De namen van de auteurs (Frederik Naert, Francesco Messineo, Kjetil
Mujezinovic Larsen, Anne-Marie Baldovin en Heike Krieger), de variatie
van de besproken onderwerpen (die overlapping vermijden en elkaar
aanvullen) en de academische inhoud van de verzamelde bijdragen in
deze Agora spreken voor zich. Ten aanzien van het voornoemde doel,
lijkt de organisatie van deze speciale rubriek paradigmatisch.
In termen van internationalisering is de rubiek ‘Rechtspraak en recente
ontwikkelingen’ voorbeeldig. Deze rubriek bevat bijdragen over zeer
uiteenlopende onderwerpen en is gericht op verschillende perspectieven.
Otto Spijkers geeft commentaar bij de recente uitspraak in de
Srebenica-zaak voor het gerechtshof van ’s-Gravenhage, terwijl Alfons
Vanheusden, W. Hays Parks en William H. Boothby bedenkingen uiten
over het mogelijk gebruik van uitzettende munitie in militaire operaties
na de herzieningsconferentie 2010 van het Internationaal Strafhof.

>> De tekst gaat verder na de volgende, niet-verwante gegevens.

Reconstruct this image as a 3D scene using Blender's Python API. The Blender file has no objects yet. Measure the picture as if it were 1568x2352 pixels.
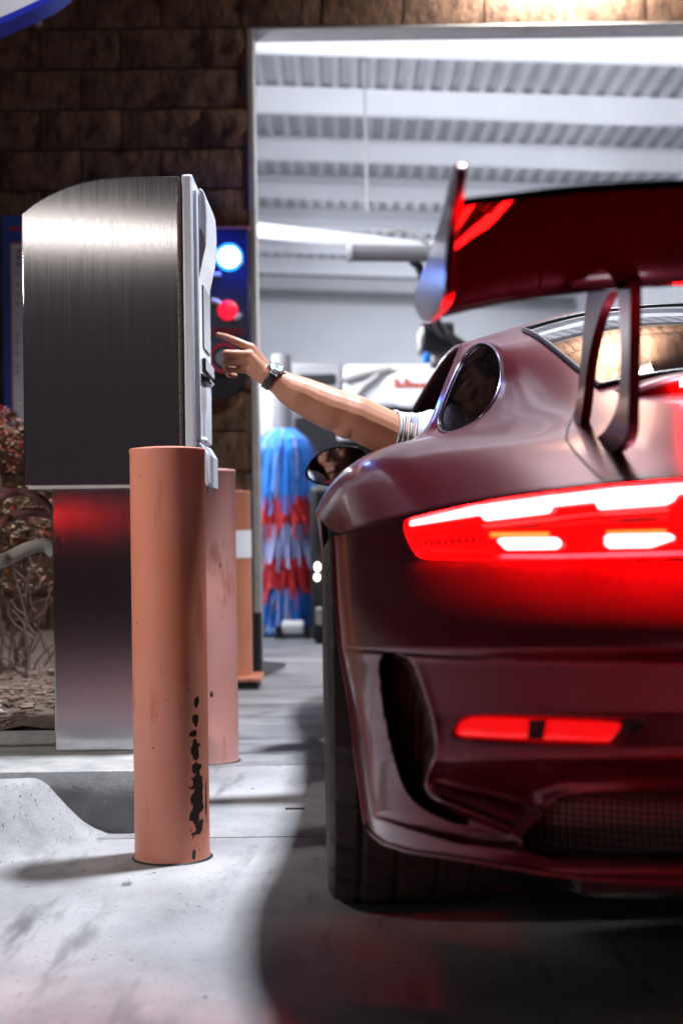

Deze rubriek sluit af met een verslag van de juridische conferentie van
de NAVO van 2011, gehouden van 24 tot 27 oktober in Portugal. Zij
wordt gevolgd door een rubriek over de international conferentie over
Internationaal Humanitair Recht en Vredesoperaties in Peking van 9 tot
13 november 2011. De rubrike bevat een verslag van deze conferentie
bevat alsook de keynote speech door luitenant-generaal Liu Jixian’s
over de praktijk van de Chinese strijdkrachten inzake internationaal
humanitair recht. Luitenant-generaal Jixian is vice-voorzitter van de
Chinese Academie van Militaire Wetenschappen, vice-voorzitter van
de Chinese Vereniging voor Recht (China Law Society) en voorzitter
van de Chinese Vereniging voor Militair Recht. Gezien de prominente
rol van luitenant-generaal Jixian binnen de Chinese militaire juridische
gemeenschap en de bijzonder relevante inhoud van zijn lezing, zijn
we vereerd de kans te hebben om zijn bijdrage te publiceren in ons
Tijdschrift, ook met de hoop toekomstige bijdragen uit China en van
Chinese wetenschappers aan te trekken. Het feit dat het Tijdschrift voor
het eerst en uitzonderlijk een artikel in het Chinees publiceert, samen
met de Engelse vertaling, brengt het aantal in deze editie gebruikte talen
op drie (Engels, Frans en Chinees).
Wij publiceren ook een artikel van Radidja Nemar over de kwestie van
commandoverantwoordelijkheid in gevallen van foltering gepleegd
door ondergeschikten ten aanzien van de Amerikaanse en Britse
jurisdictie over nationale troepen in het buitenland. Dit artikel vult op
vele wijzen het artikel van Magne Frostad in het eerste nummer aan. De
boekbesprekingen door drie briljante jonge wetenschappers, namelijk
Maia Titberidze, Stefano Saluzzo en Ilia Siatitsa, sluiten het tweede
nummer af met enkele inzichtelijke analyses van de relatie tussen ius
ad bellum en ius in bello, het gebruik van foltering tijdens de Bush
administratie en de toepasselijkheid van internationaal humanitair recht in
moderne oorlogsvoering. Ik vertrouw erop dat onze lezers zullen genieten
van dit tweede en laatste nummer van de jaargang 2011 van het Tijdschrift.